Malcolm X's Daughters Take On Harlem Fashion Week

Malcolm X's Daughters Take On Harlem Fashion Week

By Christopher Barnard

To the strains of Malcolm X's excoriating cries of "Ya been hoodwinked! Bamboozled!" a slow but steady drip of models sauntered along the 2nd Floor mezzanine of the Museum of the City of New York at Fifth Avenue and 103rd St — that nebulous zone where the UES's starchy border meets Harlem's rich, beckoning corners.

Usually, the employment of Malcolm X as mood-setting background for a fashion show would be something of a head scratch, hackneyed even, but this was an exceptional case. Malcolm X Legacy, a line of streetwear backed by the slain iconoclast's five surviving daughters — Attallah, Qubilah, Ilyasah, Gamilah, Malikah & Malaak Shabazz — opened Harlem Fashion Week with its first runway show last night.
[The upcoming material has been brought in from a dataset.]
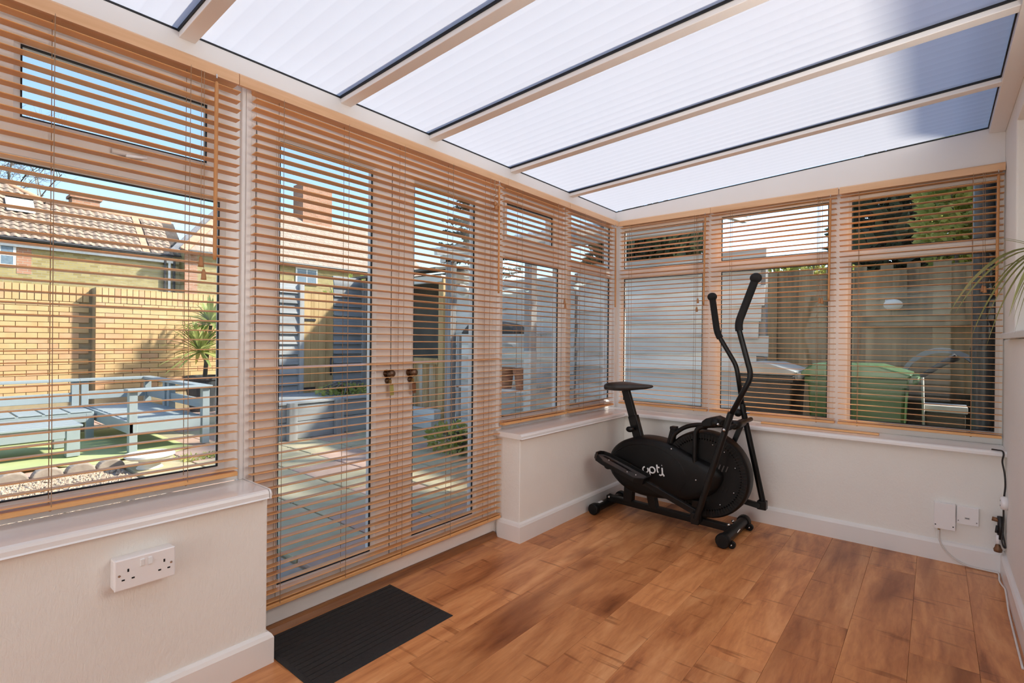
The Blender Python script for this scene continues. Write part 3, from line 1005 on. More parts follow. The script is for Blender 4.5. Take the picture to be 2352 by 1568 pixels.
def blind(label, side, a0, a1, v0, v1, zbot, tilt, cords, wand, tassels, seed, odd=None, group='wooden venetian blinds'):
    rnd = random.Random(seed)
    dmid = -0.042                          # slat centre, in front of the frame
    base = to_wall(side, (a0 + a1) / 2, dmid, ZH - 0.002)
    root = empty('venetian_blind', base, label, 'blind', group)
    ax = 1 if side == 'L' else 0
    sm = 'slat_wood' if side == 'L' else 'slat_wood_x'
    vm = 'valance_wood' if side == 'L' else 'valance_wood_x'
    # valance board and head rail
    prof = [(-0.062, 2.014), (-0.050, 2.014), (-0.050, ZH), (-0.056, ZH), (-0.062, ZH - 0.007)]
    if side == 'L':
        pv = [(XFR - d, z) for d, z in prof]
    else:
        pv = [(YFR + d, z) for d, z in prof]
    MB().prism(pv, v0 + 0.001, v1 - 0.001, ax).build('valance', vm, root, loc=to_wall(side, (v0 + v1) / 2, -0.055, 2.035))
    mb = MB()
    wbox(mb, side, a0 + 0.004, a1 - 0.004, -0.049, -0.004, 2.018, ZH - 0.003)
    mb.build('head_rail', sm, root)
    # bottom rail
    mb = MB()
    if side == 'L':
        mb.prism([(XFR - d, zbot + h) for d, h in ((-0.061, 0.002), (-0.059, 0.0), (-0.025, 0.0), (-0.023, 0.002), (-0.023, 0.012), (-0.028, 0.015), (-0.056, 0.015), (-0.061, 0.012))], a0, a1, 1)
    else:
        mb.prism([(YFR + d, zbot + h) for d, h in ((-0.061, 0.002), (-0.059, 0.0), (-0.025, 0.0), (-0.023, 0.002), (-0.023, 0.012), (-0.028, 0.015), (-0.056, 0.015), (-0.061, 0.012))], a0, a1, 0)
    mb.build('bottom_rail', sm, root, loc=to_wall(side, (a0 + a1) / 2, dmid, zbot))
    # slats: one mesh, one object each
    L = a1 - a0
    q = SW / 2
    h = ST / 2
    pr = [(-q, -h * 0.4), (-q + 0.002, -h), (q - 0.002, -h), (q, -h * 0.4), (q, h * 0.4), (q - 0.002, h), (-q + 0.002, h), (-q, h * 0.4)]
    src = None
    z = zbot + 0.024
    k = 0
    while z < 2.012:
        if src is None:
            m0 = MB().prism(pr, -L / 2, L / 2, ax)
            src = m0.build('slat', sm, root)
            o = src
        else:
            o = src.copy()
            COL.objects.link(o)
        j = rnd.uniform(-0.0016, 0.0016)
        loc = Vector(to_wall(side, (a0 + a1) / 2 + rnd.uniform(-0.002, 0.002), dmid, z + j))
        o.location = loc - Vector(base)
        t = tilt + radians(rnd.uniform(-1.3, 1.3))
        tip = rnd.uniform(-0.0012, 0.0012)
        if odd is not None and k == odd:
            t = tilt - radians(13)
            tip = 0.006
        o.rotation_euler = (tip, -t, 0) if side == 'L' else (-t, tip, 0)
        z += PITCH_S
        k += 1
    # ladder and lift cords
    for c in cords:
        for d in (dmid - 0.0195, dmid + 0.0195):
            MB().tube([to_wall(side, c, d, zbot + 0.01), to_wall(side, c + rnd.uniform(-0.002, 0.002), d, 1.3), to_wall(side, c, d, 2.02)], 0.0011, 5).build('ladder_cord', 'cord_cream', root)
        mb = MB()
        p = to_wall(side, c, dmid, zbot)
        MB().ball(to_wall(side, c, dmid - 0.004, zbot - 0.0005), 0.005, 8, 5).build('cord_button', 'tassel_wood', root, smooth=True)
    if wand:
        wa, wz = wand
        p0 = Vector(to_wall(side, wa, -0.068, 2.004))
        p1 = Vector(to_wall(side, wa - 0.004, -0.074, wz))
        w = MB().tube([p0 + (p1 - p0) * 0.02, p0 + (p1 - p0) * 0.04, p0 + (p1 - p0) * 0.97, p1], [0.0045, 0.0062, 0.0062, 0.0055], 10).build('tilt_wand', 'wand_wood', root, smooth=True)
        MB().tube([p0 + Vector((0, 0, 0.014)), p0], 0.0022, 6).build('wand_hook', 'chrome', w)
    for ta, tz in tassels:
        MB().tube([to_wall(side, ta - 0.002, -0.064, 2.014), to_wall(side, ta, -0.066, tz)], 0.0010, 5).build('pull_cord', 'cord_cream', root)
        MB().lathe([(0.0035, 0.0), (0.0055, -0.006), (0.0085, -0.030), (0.0085, -0.034), (0.0, -0.035)], to_wall(side, ta, -0.066, tz), 12).build('tassel', 'tassel_wood', root, smooth=True)
    return root


T2 = radians(2.0)
blind('wooden venetian blind at the far left, over the view of the brick house', 'L', 0.114, 0.798, 0.102, 0.7925, 0.634, T2, (0.300, 0.640), (0.716, 1.386), [(0.672, 1.392), (0.681, 1.350)], 2)
bd = blind('tall wooden venetian blind hanging over the glazed doors', 'L', 0.852, 2.236, 0.7925, 2.2765, 0.112, radians(4.2), (0.955, 1.235, 1.53, 1.84, 2.125), (2.188, 1.386), [], 3, odd=27)
blind('narrow wooden venetian blind just right of the glazed doors', 'L', 2.262, 2.912, 2.2765, 2.930, 0.634, T2, (2.41, 2.79), None, [(2.862, 1.40), (2.870, 1.37)], 4)
blind('narrowest wooden venetian blind on the left wall, next to the corner', 'L', 2.946, 3.560, 2.930, 3.618, 0.634, T2, (3.12, 3.41), (3.552, 1.385), [], 5)
blind('wooden venetian blind on the far wall, next to the corner', 'F', -1.895, -1.222, -1.902, -1.2055, 0.642, T2, (-1.815, -1.315), (-1.238, 1.381), [(-1.285, 1.43), (-1.292, 1.37)], 6)
blind('middle wooden venetian blind on the far wall, behind the machine handles', 'F', -1.203, -0.463, -1.2055, -0.4525, 0.642, T2, (-1.072, -0.560), (-0.492, 1.379), [(-0.545, 1.40), (-0.532, 1.397)], 7)
blind('wooden venetian blind at the far right, over the view of the green bin', 'F', -0.446, 0.268, -0.4495, 0.2735, 0.642, T2, (-0.350, 0.150), (0.246, 1.370), [(0.190, 1.43), (0.198, 1.425)], 8)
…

The line, designed in partnership with Yvonne Jewnell, added reworked skirts and tops, a reversible anorak in kente print, and duffels to the range. In this moment of merch, the timing couldn't be more apt.

Qubilah Shabazz

"It was one of the ventures my sisters and I decided to embark on to further my father's legacy especially during this time of Black Lives Matter — to focus on the principles that he formulated when he started the OAAU [Organization of Afro-American Unity]," said Qubilah Shabazz, 57, the second eldest daughter of Malcolm X and Betty Shabazz, and only sister in attendance on Sunday. "The collections is based on those principles: the principles of restoration, re-orientation, education, self defense, unity, and determining our future for ourselves rather than have them determined for us," she continued. Those principles were evident in the presentation with models strutting confidently and twirling to the intermittent cheers of the show-goers (a more long gone from otherwise stayed NYFW shows).

The legacy of Malcolm X would seem an ambitious proposition for a clothing line to be sure, but who perhaps better to take it on than the living embodiment of said legacy: "It's not so much taking back the legacy. It's propagating the legacy... to instill confidence amongst the people that are oppressed. Hoping that they don't feel the need to take the dictates from others in society on how to live their lives," Shabazz explains. Playing no doubt to a hometown crowd on 103rd St., the audience appeared to have no misgivings towards the notion. Veronica Webb, the model and actress who coincidentally had a small role in the Spike Lee-directed 1992 film Malcolm X, sat front row, gleefully snapping and posting pictures like a beaming parent.

For a generation one or two removed from Malcolm X's lifetime, it also offers an entry point for education: "I'm a millennial," said Jewnell, "so I didn't even really grow up in that era, I didn't have that first hand information. But working with the sisters was amazing, just to hear their points of view. What they wanted to bring to life about their father. Building on unity, pride, and self respect." Pride was in no short supply at the museum yesterday evening and it will be curious to see if the brand can ultimately hang with the merch craze that is still gripping fashion. On what she hopes the pieces project on the street or store shelves, Shabazz says without hesitation: "Power and confidence."